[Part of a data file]
====
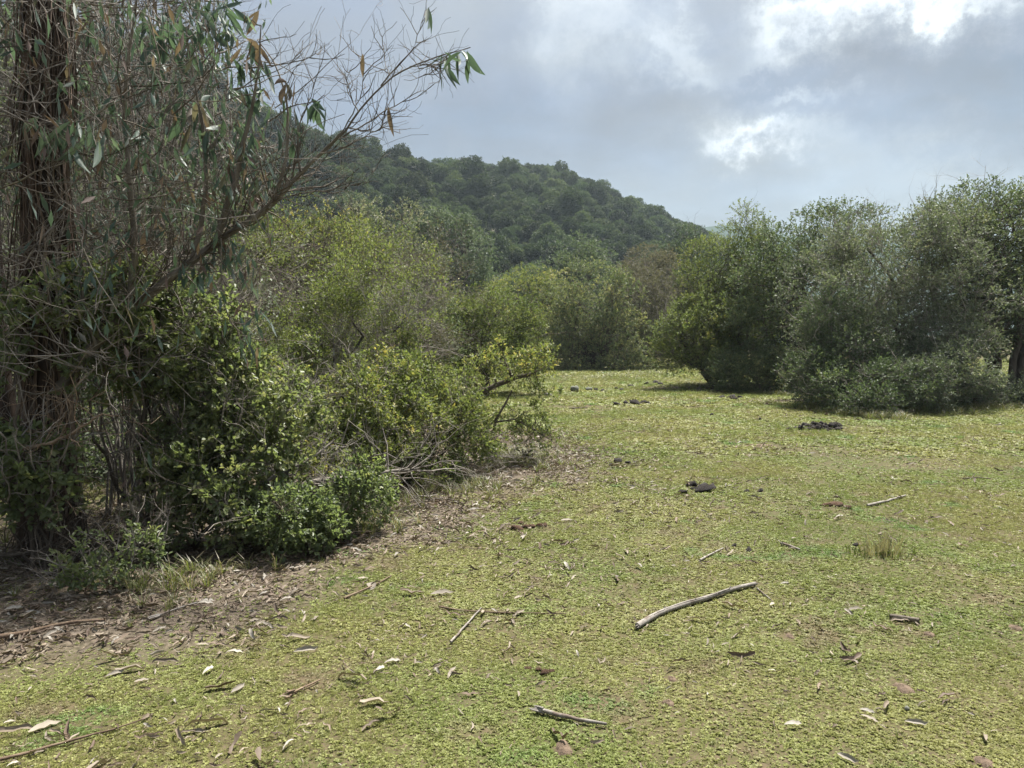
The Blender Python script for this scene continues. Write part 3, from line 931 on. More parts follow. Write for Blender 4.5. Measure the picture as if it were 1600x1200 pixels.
bare_tree('twiggy_tree', 'grey twiggy tree with a dark lichen spotted stem leaning left', 'tree', foot(525, 13.5), [at(440, 420, 14), at(500, 440, 13.5), at(560, 430, 13.5), at(480, 500, 13), at(410, 470, 13.5)],
          'leaf_yellow', 34, rad=0.055, lvl=4, bark='twig_dark', leaves=0.42, bark2='bark_lichen', leaf=(0.045, 0.02), tint=0.45)
bare_tree('twiggy_tree', 'brownish grey twiggy tree with few leaves below the two light shoots', 'tree', foot(650, 15.5), [at(640, 430, 16), at(690, 440, 16), at(600, 460, 15), at(660, 500, 15), at(570, 480, 15)],
          'leaf_brown', 35, rad=0.05, lvl=4, bark='twig', leaves=0.45, leaf=(0.045, 0.02), tint=0.5)
bare_tree('twiggy_tree', 'olive and grey twiggy bush standing right behind the bright green shrubs', 'tree', foot(560, 10.8), [at(480, 475, 10.8), at(560, 460, 11), at(640, 490, 11), at(430, 540, 10.5), at(620, 560, 10.6), at(520, 530, 10.4)],
          'leaf_yellow', 40, rad=0.04, lvl=4, bark='twig', leaves=0.62, leaf=(0.042, 0.02), tint=0.4, bark2='bark_lichen')
leafy_tree('shade_shrub', 'dark low shrub filling the hollow behind the trunk and the broadleaf shrub', 'shrub', foot(170, 8.5),
           [(50, 700, 8.6, 110, 75), (180, 700, 8.4, 90, 75), (290, 700, 8.8, 80, 70), (-60, 680, 8.8, 80, 80)],
           'leaf_dark', cr=0.26, dens=0.45, per=20, seed=48, stems=6, rad=0.03, leaf=(0.045, 0.022), tint=0.4, bare=60, bare_len=0.6, twigmat='twig')
bare_tree('twiggy_tree', 'dark tangle of bare stems in the shade behind the broadleaf shrub', 'tree', foot(420, 11.5), [at(370, 440, 11.5), at(430, 470, 11.5), at(460, 560, 11), at(400, 540, 11.5), at(330, 480, 11.5)],
          'leaf_yellow', 36, rad=0.045, lvl=4, bark='twig_dark', leaves=0.35, leaf=(0.045, 0.02), tint=0.4)
leafy_tree('shade_tree', 'dark dense tree filling the shade behind the grey twiggy trees', 'tree', foot(560, 19.0),
           [(500, 520, 19.5, 90, 70), (610, 520, 19.5, 90, 70), (420, 500, 19, 80, 90), (560, 590, 19, 110, 40)],
           'leaf_dark', cr=0.45, per=24, seed=37, stems=4, rad=0.08, leaf=(0.062, 0.028), tint=0.5, bare=30)
leafy_tree('shade_tree', 'dense dark tree behind the peeling eucalyptus trunk', 'tree', foot(170, 12.5),
           [(120, 360, 12.8, 120, 90), (280, 400, 12.6, 100, 100), (20, 420, 12.5, 110, 120), (200, 520, 12.4, 150, 90), (380, 540, 12.6, 60, 90), (60, 600, 12.2, 120, 80), (300, 640, 12.2, 120, 50), (-100, 350, 13, 120, 120)],
           'leaf_grey', cr=0.40, per=22, seed=38, stems=6, rad=0.09, leaf=(0.05, 0.024), tint=0.4, bare=120, bare_len=0.9, gap=0.15, m=7)

leafy_tree('gum_tree', 'loose gum tree crown of hanging leaves behind the peeling trunk, top left', 'tree', foot(150, 9.6),
           [(60, 120, 9.6, 130, 110), (220, 150, 9.8, 120, 110), (-60, 250, 9.6, 120, 130), (150, 260, 9.6, 140, 90), (320, 260, 10, 90, 90), (200, 0, 9.8, 120, 80), (40, -60, 9.8, 150, 90)],
           'leaf_euc', cr=0.34, dens=0.38, per=7, seed=39, stems=7, rad=0.06, leaf=(0.12, 0.024), tint=0.55, hang=0.8, gap=0.32, m=6, bare=260, bare_len=0.9, inner=0.2, twigmat='twig')

# ---- front shrubs
leafy_tree('broadleaf_shrub', 'big broadleaf shrub of glossy green leaves in front of the peeling trunk', 'shrub', foot(250, 6.3),
           [(190, 505, 6.15, 75, 55), (300, 520, 6.3, 70, 70), (345, 590, 6.3, 52, 62), (250, 580, 6.4, 70, 45), (110, 480, 5.5, 52, 45), (360, 660, 6.2, 45, 50), (175, 560, 5.7, 60, 50), (215, 460, 5.9, 50, 40)],
           'leaf_green', cr=0.145, dens=0.42, per=14, seed=41, stems=7, rad=0.024, leaf=(0.050, 0.026), m=7, hi=True, tint=0.55, inner=0.18, own=260, bare=70, bare_len=0.5, sprig=0.10, twigmat='twig', gap=0.24)
leafy_tree('broadleaf_shrub', 'leafy sprays growing at the foot of the peeling trunk by the left edge', 'shrub', foot(50, 5.25),
           [(40, 725, 5.2, 55, 45), (60, 780, 5.2, 45, 32), (-30, 740, 5.2, 60, 60), (10, 500, 5.4, 30, 30), (20, 580, 5.4, 30, 25)],
           'leaf_green', cr=0.12, dens=0.30, per=11, seed=42, stems=5, rad=0.016, leaf=(0.055, 0.028), m=7, hi=True, tint=0.45, inner=0.15, own=160, bare=24, bare_len=0.5, sprig=0.10, twigmat='twig')
leafy_tree('broadleaf_shrub', 'leafy green shrub with pale thin stems in front of the dark hollow', 'shrub', foot(300, 5.9),
           [(330, 745, 5.9, 65, 45), (290, 700, 6.1, 45, 45), (390, 690, 6.1, 55, 50), (270, 790, 5.85, 45, 35), (440, 640, 6.4, 55, 45), (340, 810, 5.75, 50, 34), (300, 850, 5.6, 40, 24), (420, 720, 6.2, 50, 40)],
           'leaf_green', cr=0.125, dens=0.34, per=13, seed=43, stems=7, rad=0.016, leaf=(0.048, 0.026), m=7, hi=True, tint=0.68, inner=0.12, gap=0.2, own=200, bare=30, bare_len=0.4, sprig=0.09, twigmat='twig')
leafy_tree('low_shrub', 'low dense green shrub sitting on the edge of the leaf litter', 'shrub', foot(455, 5.75),
           [(455, 820, 5.7, 62, 45), (400, 815, 5.8, 45, 38), (500, 845, 5.75, 35, 30), (560, 780, 6.2, 40, 45)],
           'leaf_green', cr=0.11, dens=0.48, per=16, seed=44, stems=6, rad=0.012, leaf=(0.038, 0.020), m=7, hi=True, tint=0.42, inner=0.35, own=160, sprig=0.08, bare=10, bare_len=0.3)
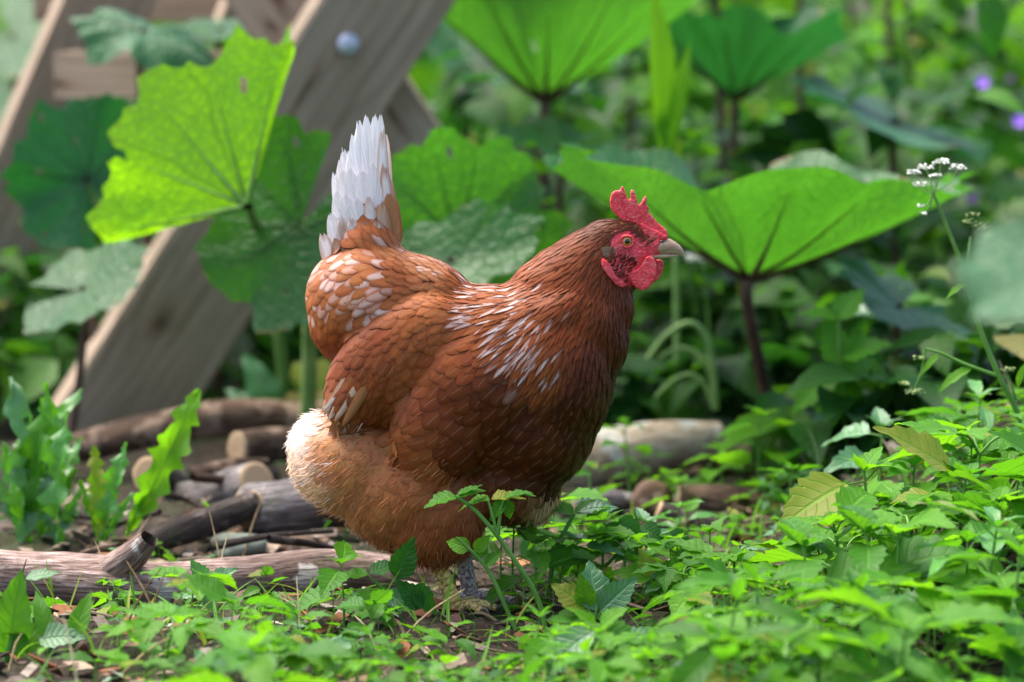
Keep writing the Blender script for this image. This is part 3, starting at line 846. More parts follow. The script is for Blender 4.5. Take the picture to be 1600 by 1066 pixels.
# ---- head
def surf_y(px, py, s=-1):
    h = H(px, py); loc, nr_, _, _ = bvh.ray_cast(Vector((h.x, s * .6, h.z)), Vector((0, -s, 0)))
    return loc.y if loc else s * .02
def hug(o, s, out):                              # push a flat piece onto the side of the head
    for v in o.data.vertices:
        loc, nr_, _, _ = bvh.ray_cast(Vector((v.co.x, s * .6, v.co.z)), Vector((0, -s, 0)))
        if loc: v.co.y = loc.y + (v.co.y) + s * out
def solid_outline(name, pts, thick, mat, y0, tilt=0.0, voxel=.0011, it=4, base=None, lean=(0, 0)):
    pts = [Vector((p[0], p[1], 0)) for p in pts]
    bm = bmesh.new()
    vs = [bm.verts.new(H(p.x, p.y, y0 - thick / 2)) for p in pts]
    f = bm.faces.new(vs)
    r = bmesh.ops.extrude_face_region(bm, geom=[f])
    bmesh.ops.translate(bm, verts=[v for v in r['geom'] if isinstance(v, bmesh.types.BMVert)], vec=(0, thick * K, 0))
    bmesh.ops.triangulate(bm, faces=bm.faces[:])
    bmesh.ops.recalc_face_normals(bm, faces=bm.faces[:])
    me = modified(bm, [('REMESH', dict(mode='VOXEL', voxel_size=voxel, use_smooth_shade=True)), ('SMOOTH', dict(factor=.5, iterations=it))], name)
    me.materials.clear(); me.materials.append(mat)
    a = me.attributes.new('tint', 'FLOAT_COLOR', 'POINT'); a.data.foreach_set('color', np.ones(len(me.vertices) * 4, np.float32))
    if lean[0] or lean[1]:
        for v in me.vertices:
            v.co.y += lean[0] * (v.co.z - H(0, lean[1]).z)
    return link(name, me, hen)
COMB = [(700, 345), (655, 300), (620, 255), (615, 200), (628, 148), (660, 125), (690, 130), (698, 100), (712, 98), (726, 135), (742, 180), (757, 208), (766, 190), (763, 135), (775, 120), (792, 133), (808, 180), (822, 238), (840, 222), (860, 180), (876, 165), (884, 190), (874, 262), (884, 240), (897, 250), (898, 298), (915, 302), (942, 338), (962, 362), (1002, 392), (1028, 418), (1040, 460), (1005, 480), (960, 490), (915, 485), (880, 460), (850, 420), (820, 385), (780, 365), (735, 355)]
solid_outline('comb', [Z1(*p) for p in COMB], 9, M['skin'], 0, voxel=.0009, it=3)
ridge = [(840, 410), (880, 475), (950, 505), (1030, 482), (1034, 455), (985, 432), (930, 405), (880, 375), (835, 360)]
solid_outline('comb_base', [Z1(*p) for p in ridge], 17, M['skin'], 0, voxel=.0011, it=10)
wat = [(900, 590), (935, 615), (948, 660), (950, 720), (930, 785), (885, 835), (840, 848), (800, 826), (765, 788), (754, 742), (772, 705), (815, 690), (850, 650), (870, 610)]
solid_outline('wattle', [Z1(*p) for p in wat], 9, M['skin'], -19, it=6)
wat2 = [(955, 630), (992, 632), (1010, 660), (1002, 712), (975, 772), (930, 803), (905, 790), (915, 720)]
solid_outline('wattle', [Z1(*p) for p in wat2], 8, M['skin'], 10, it=6)
lobe = [(556, 600), (590, 622), (618, 662), (640, 712), (672, 752), (715, 785), (745, 812), (700, 822), (650, 795), (600, 735), (560, 680), (548, 640)]
for s in (-1, 1): hug(solid_outline('earlobe', [Z1(*p) for p in lobe], 9, M['skin'], 0, it=4), s, 1.5 * K)
def ring(name, c, nrm, R, r, mat, sx=1.0, sy=1.0):
    mb = MB(); Mx = frame(c, (0, 0, 1), nrm); Vv, F = [], []
    A, Bn = 28, 8
    for i in range(A):
        a = 2 * pi * i / A
        for j in range(Bn):
            b = 2 * pi * j / Bn
            q = R + r * cos(b)
            Vv.append((q * cos(a) * sx, q * sin(a) * sy, r * sin(b)))
    for i in range(A):
        for j in range(Bn):
            F.append((i * Bn + j, ((i + 1) % A) * Bn + j, ((i + 1) % A) * Bn + (j + 1) % Bn, i * Bn + (j + 1) % Bn))
    mb.add(xf(Mx, np.array(Vv)), F); return link(name, mb.mesh(name, mat), hen)
def ball(name, c, r, mat, parent, sc=(1, 1, 1), sub=3):
    bm = bmesh.new(); bmesh.ops.create_icosphere(bm, subdivisions=sub, radius=r)
    bmesh.ops.transform(bm, matrix=Matrix.Translation(c) @ Matrix.Diagonal((*sc, 1)), verts=bm.verts)
    me = bpy.data.meshes.new(name); bm.to_mesh(me); bm.free(); me.materials.append(mat)
    me.polygons.foreach_set('use_smooth', np.ones(len(me.polygons), bool))
    a = me.attributes.new('tint', 'FLOAT_COLOR', 'POINT'); a.data.foreach_set('color', np.ones(len(me.vertices) * 4, np.float32))
    return link(name, me, parent)
def eye_material():
    N = NT('amber_iris')
    tc = N.n('TexCoord').outputs['Object']
    z = N.noise(900, tc, 3)
    c = N.mix(N.step(z, .3, .7), (.36, .16, .02), (.58, .33, .06))
    return N.done(N.bsdf(c, .12, .6, Coat_Weight=.8, Coat_Roughness=.03))
M['iris'] = eye_material()
M['pupil'] = simple('pupil', (.004, .004, .004), .05, .8, 0)
EX, EY = Z1(736, 490)
for s in (-1, 1):
    ec = H(EX, EY, s * 22)
    e = ball('eye', ec, 9.4 * K, M['iris'], hen, (1, .75, .95))
    ball('pupil', ec + Vector((.3 * K, s * 5.5 * K, .2 * K)), 4.5 * K, M['pupil'], e, (1, .42, 1))
    ring('eyelid', ec + Vector((0, s * 4.2 * K, 0)), (0, s, 0), 9.8 * K, 2.2 * K, M['skin'], 1.05, .92)
def loft(name, secs, mat, parent, sides=14):
    V, F = [], []
    for (x, tp, bt, hd) in secs:
        for k in range(sides):
            a = 2 * pi * k / sides
            V.append(tuple(H(x, (tp + bt) / 2 - (bt - tp) / 2 * sin(a), hd * cos(a))))
    for i in range(len(secs) - 1):
        for k in range(sides): F.append((i * sides + k, i * sides + (k + 1) % sides, (i + 1) * sides + (k + 1) % sides, (i + 1) * sides + k))
    F.append(tuple(range((len(secs) - 1) * sides, len(secs) * sides))); F.append(tuple(reversed(range(sides))))
    me = mesh_from(name, V, F, mat); bm = bmesh.new(); bm.from_mesh(me); bmesh.ops.recalc_face_normals(bm, faces=bm.faces[:]); bm.to_mesh(me); bm.free()
    return link(name, me, parent)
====
### Exercise instructions
Extract every line that has the string "Blender" in it.

### Result below
The Blender Python script for this scene continues. Write part 3, from line 931 on. More parts follow. Write for Blender 4.5. Measure the picture as if it were 1600x1200 pixels.
Keep writing the Blender script for this image. This is part 3, starting at line 846. More parts follow. The script is for Blender 4.5. Take the picture to be 1600 by 1066 pixels.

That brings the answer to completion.